Ah! já sei: elas na certa sofreram um deslocamento, ou transmutação (processo de transferência de natureza psicológica). O rosto do apresentador “evangélico” que me prende o olhar, está com certeza simbolizando as pernas de paus do palhaço do tempo de minha meninice. Ah! Agora, sinto que tudo se encaixa direitinho. Entendi perfeitamente a razão pela qual sempre saio revoltado para o meu quarto de dormir, após os programas gospel, ocasião em que fico repetindo para mim mesmo: “Esses bandidos são uns são uns caras de pau’”.

Quando acaba a pantomima televisiva, dirijo-me ao leito, sem deixar de sentir reverberar em mim o vozerio do palhaço gospel manipulando sua platéia com gastos bordões:

─ Repitam comigo agora!

─ Deuuuuuuuus!

─ Deuuuuuus ─ repete a platéia de olhos fechados e punhos erguidos

─ Vai me dar a Vitória Financeira. É hooooooooje! – berra o ator pregador

─ Vai me dar a Vitória Finaceeeeeeiraaa – repete sem pensar a multidão entorpecida.

─ Mais altoooooooooo!! Parece que aqui só tem crente frouxo – dispara o sofista pregador.

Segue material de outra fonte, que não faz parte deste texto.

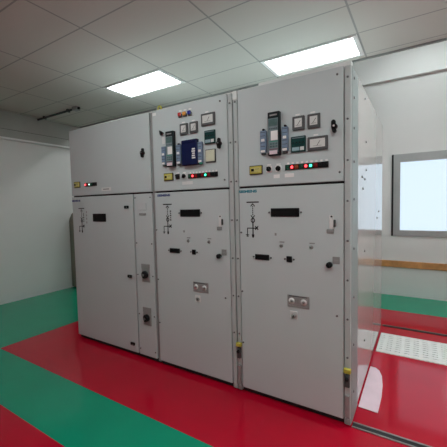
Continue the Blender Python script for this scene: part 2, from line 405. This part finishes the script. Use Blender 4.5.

São em momentos como esse que, tomado de intensa indignação, acabo por desligar a televisão, abruptamente.

Acho que Freud explica as razões de minha revolta: Talvez, a parte divina do meu inconsciente faz com que eu não suporte ver homens que se dizem representantes de Deus, desvirtuar na maior “Cara de Pau” o palhaço profissional e honesto do meu tempo de menino. A minha revolta está aí explicada, inconscientemente exteriorizada em forma de repulsa pelo espetáculo dos falsos palhaços gospel, que de forma canhestra, deturpa ou falseia as alegres noitadas em que me divertia com um palhaço de verdade, na minha tenra infância.


P.S:  No dia 27 de março comemora-se o dia do Circo. Aproveito o ensejo para deixar registrada aqui a minha homenagem aos grandes, sinceros e verdadeiros palhaços brasileiros que fizeram a alegria de muitos, como Carequinha, Arrelia e Piolin, de saudosa memória. Ao mesmo tempo em que deixo o meu repúdio aos falsos palhaços da prosperidade pentecostal que protagonizam diariamente um espetáculo de baixo nível, cobrando ingressos extorsivos pela pregação de mentiras e falsos milagres num suposto nome de Deus.